— start Information supplied —
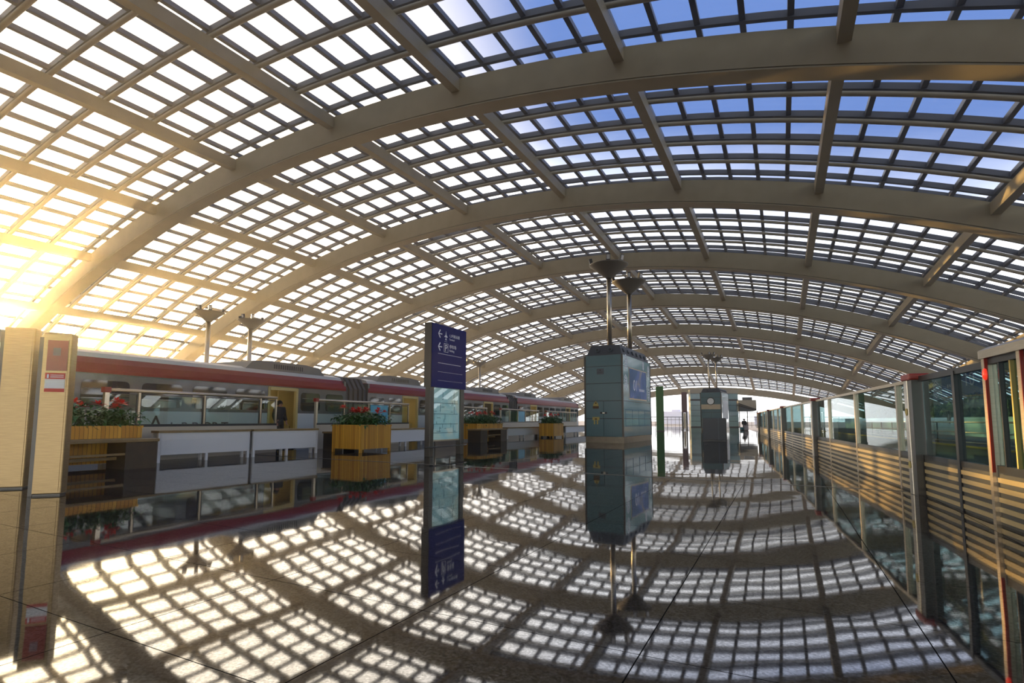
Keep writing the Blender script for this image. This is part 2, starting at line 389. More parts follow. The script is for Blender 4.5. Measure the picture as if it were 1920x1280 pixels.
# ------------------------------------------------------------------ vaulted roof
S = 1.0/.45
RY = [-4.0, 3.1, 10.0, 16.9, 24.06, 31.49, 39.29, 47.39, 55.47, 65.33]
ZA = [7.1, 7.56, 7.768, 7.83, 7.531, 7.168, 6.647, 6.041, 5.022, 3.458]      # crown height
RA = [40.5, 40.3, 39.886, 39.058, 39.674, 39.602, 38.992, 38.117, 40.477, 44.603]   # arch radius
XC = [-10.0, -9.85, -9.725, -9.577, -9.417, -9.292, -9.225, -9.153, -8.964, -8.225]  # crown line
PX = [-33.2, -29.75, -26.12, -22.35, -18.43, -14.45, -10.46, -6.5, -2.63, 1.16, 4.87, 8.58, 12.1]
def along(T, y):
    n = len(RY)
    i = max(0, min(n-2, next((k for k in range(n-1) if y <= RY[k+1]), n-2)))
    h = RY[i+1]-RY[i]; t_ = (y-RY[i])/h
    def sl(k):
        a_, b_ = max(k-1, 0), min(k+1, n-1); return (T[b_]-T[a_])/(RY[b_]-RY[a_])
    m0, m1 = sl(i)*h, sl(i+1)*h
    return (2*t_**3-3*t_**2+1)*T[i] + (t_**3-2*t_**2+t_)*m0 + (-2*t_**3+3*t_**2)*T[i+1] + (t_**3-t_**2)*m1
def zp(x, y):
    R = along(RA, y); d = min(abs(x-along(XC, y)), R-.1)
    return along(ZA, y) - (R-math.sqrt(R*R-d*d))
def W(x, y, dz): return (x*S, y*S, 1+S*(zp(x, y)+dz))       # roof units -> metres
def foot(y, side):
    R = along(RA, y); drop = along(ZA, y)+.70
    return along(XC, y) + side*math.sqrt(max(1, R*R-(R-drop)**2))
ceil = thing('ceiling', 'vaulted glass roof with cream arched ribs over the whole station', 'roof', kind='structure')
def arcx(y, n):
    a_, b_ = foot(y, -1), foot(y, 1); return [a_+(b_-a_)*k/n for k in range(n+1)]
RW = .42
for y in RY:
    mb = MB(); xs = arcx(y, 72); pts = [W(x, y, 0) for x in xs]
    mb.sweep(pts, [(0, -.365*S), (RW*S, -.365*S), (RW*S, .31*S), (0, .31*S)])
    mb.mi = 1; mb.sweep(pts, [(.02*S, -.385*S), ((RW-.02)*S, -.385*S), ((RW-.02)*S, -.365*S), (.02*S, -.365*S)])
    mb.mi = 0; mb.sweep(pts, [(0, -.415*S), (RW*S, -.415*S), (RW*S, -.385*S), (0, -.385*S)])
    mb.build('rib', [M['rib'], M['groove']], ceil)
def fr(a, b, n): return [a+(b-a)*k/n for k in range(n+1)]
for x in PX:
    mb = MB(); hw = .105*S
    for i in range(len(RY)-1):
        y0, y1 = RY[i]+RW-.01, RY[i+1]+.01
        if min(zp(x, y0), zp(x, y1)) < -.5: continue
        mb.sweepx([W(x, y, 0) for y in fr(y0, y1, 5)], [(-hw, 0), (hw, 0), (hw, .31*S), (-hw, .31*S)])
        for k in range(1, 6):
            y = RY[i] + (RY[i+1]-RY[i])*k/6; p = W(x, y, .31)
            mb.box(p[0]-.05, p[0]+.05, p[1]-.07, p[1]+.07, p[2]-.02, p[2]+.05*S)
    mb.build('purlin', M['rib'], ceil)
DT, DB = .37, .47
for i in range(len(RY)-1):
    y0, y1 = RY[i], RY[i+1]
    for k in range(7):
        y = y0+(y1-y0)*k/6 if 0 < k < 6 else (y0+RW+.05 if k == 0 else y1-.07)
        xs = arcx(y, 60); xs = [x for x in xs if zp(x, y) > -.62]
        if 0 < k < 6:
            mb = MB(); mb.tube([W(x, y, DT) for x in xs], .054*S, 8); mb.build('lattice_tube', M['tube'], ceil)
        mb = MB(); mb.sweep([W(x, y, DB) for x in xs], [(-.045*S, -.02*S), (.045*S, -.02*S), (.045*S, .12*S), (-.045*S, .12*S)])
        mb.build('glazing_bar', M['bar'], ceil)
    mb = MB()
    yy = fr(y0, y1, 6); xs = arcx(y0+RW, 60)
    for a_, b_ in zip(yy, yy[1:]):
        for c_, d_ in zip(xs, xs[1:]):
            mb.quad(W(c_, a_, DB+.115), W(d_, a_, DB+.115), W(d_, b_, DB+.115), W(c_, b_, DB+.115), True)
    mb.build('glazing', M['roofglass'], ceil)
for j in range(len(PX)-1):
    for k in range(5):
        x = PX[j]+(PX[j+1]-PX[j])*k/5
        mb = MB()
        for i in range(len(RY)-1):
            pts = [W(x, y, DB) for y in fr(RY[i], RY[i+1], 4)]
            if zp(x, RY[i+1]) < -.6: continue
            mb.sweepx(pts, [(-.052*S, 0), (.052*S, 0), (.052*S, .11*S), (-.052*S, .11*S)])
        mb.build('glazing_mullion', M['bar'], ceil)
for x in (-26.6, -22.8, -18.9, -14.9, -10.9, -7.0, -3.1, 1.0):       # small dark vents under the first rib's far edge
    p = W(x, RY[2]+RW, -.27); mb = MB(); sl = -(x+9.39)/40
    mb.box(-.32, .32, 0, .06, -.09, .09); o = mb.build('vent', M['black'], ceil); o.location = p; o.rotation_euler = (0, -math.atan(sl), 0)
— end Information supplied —
* _What is expected_
Give back every line exactly as it stands, pictures excluded.

* _Solution_
Keep writing the Blender script for this image. This is part 2, starting at line 389. More parts follow. The script is for Blender 4.5. Measure the picture as if it were 1920x1280 pixels.
# ------------------------------------------------------------------ vaulted roof
S = 1.0/.45
RY = [-4.0, 3.1, 10.0, 16.9, 24.06, 31.49, 39.29, 47.39, 55.47, 65.33]
ZA = [7.1, 7.56, 7.768, 7.83, 7.531, 7.168, 6.647, 6.041, 5.022, 3.458]      # crown height
RA = [40.5, 40.3, 39.886, 39.058, 39.674, 39.602, 38.992, 38.117, 40.477, 44.603]   # arch radius
XC = [-10.0, -9.85, -9.725, -9.577, -9.417, -9.292, -9.225, -9.153, -8.964, -8.225]  # crown line
PX = [-33.2, -29.75, -26.12, -22.35, -18.43, -14.45, -10.46, -6.5, -2.63, 1.16, 4.87, 8.58, 12.1]
def along(T, y):
    n = len(RY)
    i = max(0, min(n-2, next((k for k in range(n-1) if y <= RY[k+1]), n-2)))
    h = RY[i+1]-RY[i]; t_ = (y-RY[i])/h
    def sl(k):
        a_, b_ = max(k-1, 0), min(k+1, n-1); return (T[b_]-T[a_])/(RY[b_]-RY[a_])
    m0, m1 = sl(i)*h, sl(i+1)*h
    return (2*t_**3-3*t_**2+1)*T[i] + (t_**3-2*t_**2+t_)*m0 + (-2*t_**3+3*t_**2)*T[i+1] + (t_**3-t_**2)*m1
def zp(x, y):
    R = along(RA, y); d = min(abs(x-along(XC, y)), R-.1)
    return along(ZA, y) - (R-math.sqrt(R*R-d*d))
def W(x, y, dz): return (x*S, y*S, 1+S*(zp(x, y)+dz))       # roof units -> metres
def foot(y, side):
    R = along(RA, y); drop = along(ZA, y)+.70
    return along(XC, y) + side*math.sqrt(max(1, R*R-(R-drop)**2))
ceil = thing('ceiling', 'vaulted glass roof with cream arched ribs over the whole station', 'roof', kind='structure')
def arcx(y, n):
    a_, b_ = foot(y, -1), foot(y, 1); return [a_+(b_-a_)*k/n for k in range(n+1)]
RW = .42
for y in RY:
    mb = MB(); xs = arcx(y, 72); pts = [W(x, y, 0) for x in xs]
    mb.sweep(pts, [(0, -.365*S), (RW*S, -.365*S), (RW*S, .31*S), (0, .31*S)])
    mb.mi = 1; mb.sweep(pts, [(.02*S, -.385*S), ((RW-.02)*S, -.385*S), ((RW-.02)*S, -.365*S), (.02*S, -.365*S)])
    mb.mi = 0; mb.sweep(pts, [(0, -.415*S), (RW*S, -.415*S), (RW*S, -.385*S), (0, -.385*S)])
    mb.build('rib', [M['rib'], M['groove']], ceil)
def fr(a, b, n): return [a+(b-a)*k/n for k in range(n+1)]
for x in PX:
    mb = MB(); hw = .105*S
    for i in range(len(RY)-1):
        y0, y1 = RY[i]+RW-.01, RY[i+1]+.01
        if min(zp(x, y0), zp(x, y1)) < -.5: continue
        mb.sweepx([W(x, y, 0) for y in fr(y0, y1, 5)], [(-hw, 0), (hw, 0), (hw, .31*S), (-hw, .31*S)])
        for k in range(1, 6):
            y = RY[i] + (RY[i+1]-RY[i])*k/6; p = W(x, y, .31)
            mb.box(p[0]-.05, p[0]+.05, p[1]-.07, p[1]+.07, p[2]-.02, p[2]+.05*S)
    mb.build('purlin', M['rib'], ceil)
DT, DB = .37, .47
for i in range(len(RY)-1):
    y0, y1 = RY[i], RY[i+1]
    for k in range(7):
        y = y0+(y1-y0)*k/6 if 0 < k < 6 else (y0+RW+.05 if k == 0 else y1-.07)
        xs = arcx(y, 60); xs = [x for x in xs if zp(x, y) > -.62]
        if 0 < k < 6:
            mb = MB(); mb.tube([W(x, y, DT) for x in xs], .054*S, 8); mb.build('lattice_tube', M['tube'], ceil)
        mb = MB(); mb.sweep([W(x, y, DB) for x in xs], [(-.045*S, -.02*S), (.045*S, -.02*S), (.045*S, .12*S), (-.045*S, .12*S)])
        mb.build('glazing_bar', M['bar'], ceil)
    mb = MB()
    yy = fr(y0, y1, 6); xs = arcx(y0+RW, 60)
    for a_, b_ in zip(yy, yy[1:]):
        for c_, d_ in zip(xs, xs[1:]):
            mb.quad(W(c_, a_, DB+.115), W(d_, a_, DB+.115), W(d_, b_, DB+.115), W(c_, b_, DB+.115), True)
    mb.build('glazing', M['roofglass'], ceil)
for j in range(len(PX)-1):
    for k in range(5):
        x = PX[j]+(PX[j+1]-PX[j])*k/5
        mb = MB()
        for i in range(len(RY)-1):
            pts = [W(x, y, DB) for y in fr(RY[i], RY[i+1], 4)]
            if zp(x, RY[i+1]) < -.6: continue
            mb.sweepx(pts, [(-.052*S, 0), (.052*S, 0), (.052*S, .11*S), (-.052*S, .11*S)])
        mb.build('glazing_mullion', M['bar'], ceil)
for x in (-26.6, -22.8, -18.9, -14.9, -10.9, -7.0, -3.1, 1.0):       # small dark vents under the first rib's far edge
    p = W(x, RY[2]+RW, -.27); mb = MB(); sl = -(x+9.39)/40
    mb.box(-.32, .32, 0, .06, -.09, .09); o = mb.build('vent', M['black'], ceil); o.location = p; o.rotation_euler = (0, -math.atan(sl), 0)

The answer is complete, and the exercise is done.